Tuesday 7 July 2015

The Food of Love

I was never one for cooking. I believe in eating healthily, but despite that, cooking has always been a chore. As a child I hated being asked to help with dinner, while my brother was eager to be in the kitchen with mum, spurred on by childhood dreams of becoming a chef (he is now studying Accountancy, but cooking is still a hobby for him, as far as I'm aware). So, when I was seventeen and getting ready to head off to uni, my mum played a trick on me to make sure I could fend for myself in the big, bad world. She and the family headed out for the afternoon, leaving  me with instructions to have a spaghetti bolognese on the table by the time they came back. Sure, I knew the basics, I had had no choice but to help with dinner occasionally, but I had never cooked a meal from start to finish before. Aside from the fact that the onions were a little too al dente for our taste, the meal was a success. Seventeen year old me was brimming with domestic pride.

Let's fast-forward a few years, past the kitchen highs and lows of university where I learned to make a cracking veggie lasagne but resorted a little too often to Super Noodles, or else cooked my carrots but forgot to defrost my chicken. Like many freshers, my diet wasn't the healthiest, especially not during that time when I ate everything my mother wouldn't let me have as a child (why did I think that white bread was that good?) But a mixture of gaining a better understanding of nutrition and living with housemates who were good cooks eventually gave me a few useful strings to my bow. Yet despite a preference for a Mediterranean style of cooking (I refer you to my Spanish upbringing) and picking up a few tips and tricks along the way, I couldn't consider myself a good cook. And the main reason for this is performance anxiety.

Sure, I can cook for myself. But if I make a mistake, or something doesn't taste good, what does it matter? Better luck next time, I can learn from my mistakes. But cooking for other people, especially people who don't know me very well, is stressful. I have recently come back from a year in Hamburg, and while I picked up lots of tips and recipes from my German hosts, cooking for them was for me akin to sitting an exam or going to an interview. I dreaded it. And it's not just getting it to taste good. Things like getting everything cooked in time, cooked at the same time, and getting a meal to the table while all the components are still hot are things I'm just not very good at.
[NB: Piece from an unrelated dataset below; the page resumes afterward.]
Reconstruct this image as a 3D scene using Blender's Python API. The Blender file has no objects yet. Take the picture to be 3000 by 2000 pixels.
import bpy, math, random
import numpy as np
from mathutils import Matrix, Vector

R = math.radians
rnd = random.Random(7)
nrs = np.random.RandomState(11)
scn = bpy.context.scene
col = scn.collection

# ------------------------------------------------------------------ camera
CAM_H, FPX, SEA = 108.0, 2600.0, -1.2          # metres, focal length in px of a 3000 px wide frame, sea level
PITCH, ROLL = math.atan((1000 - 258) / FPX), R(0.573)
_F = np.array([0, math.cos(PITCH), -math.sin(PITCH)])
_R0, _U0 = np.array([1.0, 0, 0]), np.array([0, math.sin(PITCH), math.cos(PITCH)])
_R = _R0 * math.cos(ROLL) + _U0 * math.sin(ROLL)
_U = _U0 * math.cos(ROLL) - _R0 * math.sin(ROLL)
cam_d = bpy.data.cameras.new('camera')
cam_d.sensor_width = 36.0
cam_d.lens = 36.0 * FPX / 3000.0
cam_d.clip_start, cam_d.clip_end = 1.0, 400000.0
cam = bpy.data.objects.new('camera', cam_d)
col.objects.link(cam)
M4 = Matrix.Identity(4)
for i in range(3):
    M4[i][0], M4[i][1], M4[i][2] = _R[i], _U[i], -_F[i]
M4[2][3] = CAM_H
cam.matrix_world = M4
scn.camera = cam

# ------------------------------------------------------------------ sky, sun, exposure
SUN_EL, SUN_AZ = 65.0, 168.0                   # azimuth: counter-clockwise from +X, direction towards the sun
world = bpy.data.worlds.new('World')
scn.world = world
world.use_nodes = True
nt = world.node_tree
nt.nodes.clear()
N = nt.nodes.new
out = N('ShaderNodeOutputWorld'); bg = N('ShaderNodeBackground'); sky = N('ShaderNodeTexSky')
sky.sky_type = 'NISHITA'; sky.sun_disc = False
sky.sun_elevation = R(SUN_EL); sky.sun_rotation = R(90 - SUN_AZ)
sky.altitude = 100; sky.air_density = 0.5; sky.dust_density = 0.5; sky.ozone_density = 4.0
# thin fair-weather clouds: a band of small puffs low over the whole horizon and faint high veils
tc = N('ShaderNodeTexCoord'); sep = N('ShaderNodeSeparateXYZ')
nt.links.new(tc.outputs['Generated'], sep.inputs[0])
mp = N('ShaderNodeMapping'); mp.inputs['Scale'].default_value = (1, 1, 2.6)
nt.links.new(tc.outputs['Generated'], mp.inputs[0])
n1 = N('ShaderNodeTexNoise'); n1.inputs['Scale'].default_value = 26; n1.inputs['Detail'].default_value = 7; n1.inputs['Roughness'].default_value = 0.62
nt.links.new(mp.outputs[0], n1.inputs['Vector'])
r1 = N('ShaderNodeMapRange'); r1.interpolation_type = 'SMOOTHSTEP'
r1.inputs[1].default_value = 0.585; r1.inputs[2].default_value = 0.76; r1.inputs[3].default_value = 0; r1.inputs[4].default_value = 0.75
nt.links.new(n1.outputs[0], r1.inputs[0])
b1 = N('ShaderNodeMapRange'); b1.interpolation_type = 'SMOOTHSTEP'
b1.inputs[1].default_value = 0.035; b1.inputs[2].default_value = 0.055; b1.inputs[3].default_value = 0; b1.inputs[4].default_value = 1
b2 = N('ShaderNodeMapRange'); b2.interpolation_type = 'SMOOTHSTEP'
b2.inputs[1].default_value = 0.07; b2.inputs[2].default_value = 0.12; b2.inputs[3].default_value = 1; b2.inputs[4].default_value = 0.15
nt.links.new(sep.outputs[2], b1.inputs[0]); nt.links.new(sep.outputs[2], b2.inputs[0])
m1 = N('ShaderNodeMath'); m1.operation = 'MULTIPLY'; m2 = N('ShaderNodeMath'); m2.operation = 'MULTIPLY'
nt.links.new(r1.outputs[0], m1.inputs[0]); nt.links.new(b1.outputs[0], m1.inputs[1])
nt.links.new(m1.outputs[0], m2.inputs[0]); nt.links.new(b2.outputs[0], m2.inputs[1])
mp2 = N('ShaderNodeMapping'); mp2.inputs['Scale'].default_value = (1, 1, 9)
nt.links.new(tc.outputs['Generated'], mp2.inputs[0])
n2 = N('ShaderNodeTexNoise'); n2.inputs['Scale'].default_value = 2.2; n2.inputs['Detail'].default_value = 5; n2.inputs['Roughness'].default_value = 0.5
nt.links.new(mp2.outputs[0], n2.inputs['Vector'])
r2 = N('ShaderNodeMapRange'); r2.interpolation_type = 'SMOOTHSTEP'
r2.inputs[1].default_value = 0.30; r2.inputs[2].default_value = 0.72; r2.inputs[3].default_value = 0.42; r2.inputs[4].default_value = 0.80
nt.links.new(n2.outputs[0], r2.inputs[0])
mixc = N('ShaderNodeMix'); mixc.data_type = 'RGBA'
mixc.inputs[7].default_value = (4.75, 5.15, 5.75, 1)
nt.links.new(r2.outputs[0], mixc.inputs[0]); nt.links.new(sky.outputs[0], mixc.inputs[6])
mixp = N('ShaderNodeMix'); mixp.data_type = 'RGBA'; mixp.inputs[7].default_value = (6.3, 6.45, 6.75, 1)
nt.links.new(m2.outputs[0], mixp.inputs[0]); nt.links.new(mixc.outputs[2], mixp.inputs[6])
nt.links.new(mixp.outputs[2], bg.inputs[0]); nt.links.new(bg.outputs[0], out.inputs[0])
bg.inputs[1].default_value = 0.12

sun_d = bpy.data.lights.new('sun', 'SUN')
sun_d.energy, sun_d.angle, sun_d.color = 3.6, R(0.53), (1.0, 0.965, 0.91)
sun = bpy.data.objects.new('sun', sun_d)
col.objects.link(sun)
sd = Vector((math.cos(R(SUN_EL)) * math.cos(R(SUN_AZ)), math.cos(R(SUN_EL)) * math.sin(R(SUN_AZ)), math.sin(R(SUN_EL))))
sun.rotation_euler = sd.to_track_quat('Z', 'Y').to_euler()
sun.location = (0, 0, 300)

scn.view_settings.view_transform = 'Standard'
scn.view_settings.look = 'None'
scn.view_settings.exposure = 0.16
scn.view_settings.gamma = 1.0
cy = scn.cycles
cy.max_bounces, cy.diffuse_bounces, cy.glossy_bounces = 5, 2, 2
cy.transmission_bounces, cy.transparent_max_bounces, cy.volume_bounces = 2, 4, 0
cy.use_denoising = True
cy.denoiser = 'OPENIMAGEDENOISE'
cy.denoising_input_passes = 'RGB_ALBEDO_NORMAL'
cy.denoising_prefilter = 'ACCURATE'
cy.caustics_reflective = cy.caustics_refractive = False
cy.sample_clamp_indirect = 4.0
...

But three weeks ago I moved in with my boyfriend. I'm not a housemate any more. I'm not a lodger living with a host family. I'm not living with my parents. I am the woman of the house, and while I've been waiting to start work again (next Monday, not long!), naturally it's up to me to cook dinner while my boyfriend is at work. And it's interesting how, despite my dislike for cooking, now that I have to do it every night I'm starting to enjoy it. I don't get that stage fright with my boyfriend. I trust him not to judge and criticise. Last Sunday, while enjoying a lamb roast which I surprised myself by cooking rather well (I don't recall cooking lamb before, so you can understand me being pleased with myself) I realised that over these past three weeks I haven't put a bad meal on the table. There were one or two dishes which I considered mediocre, perhaps, but no disasters, no burnt veg, nothing horribly greasy or tasteless.

I've always had a love for food, but never a love for cooking. Until, perhaps, now. My mum's guidance hasn't gone to waste. Her love of flavour and all things Mediterranean have influenced my cooking, and I've taken that and combined it with what I've picked up from my travels and people I've  lived with, such as ways to make vegetarian foods appealing to a meat eater, and that German love of something as simple as butter to add flavour to any dish (so yummy, but so naughty for the waistline). Sure, there is bound to come a time when I make a total mess and we have to resort to a takeaway pizza, but for now I've found something out about myself that I'm quite proud of: I can cook, and I'm eager to get better at it.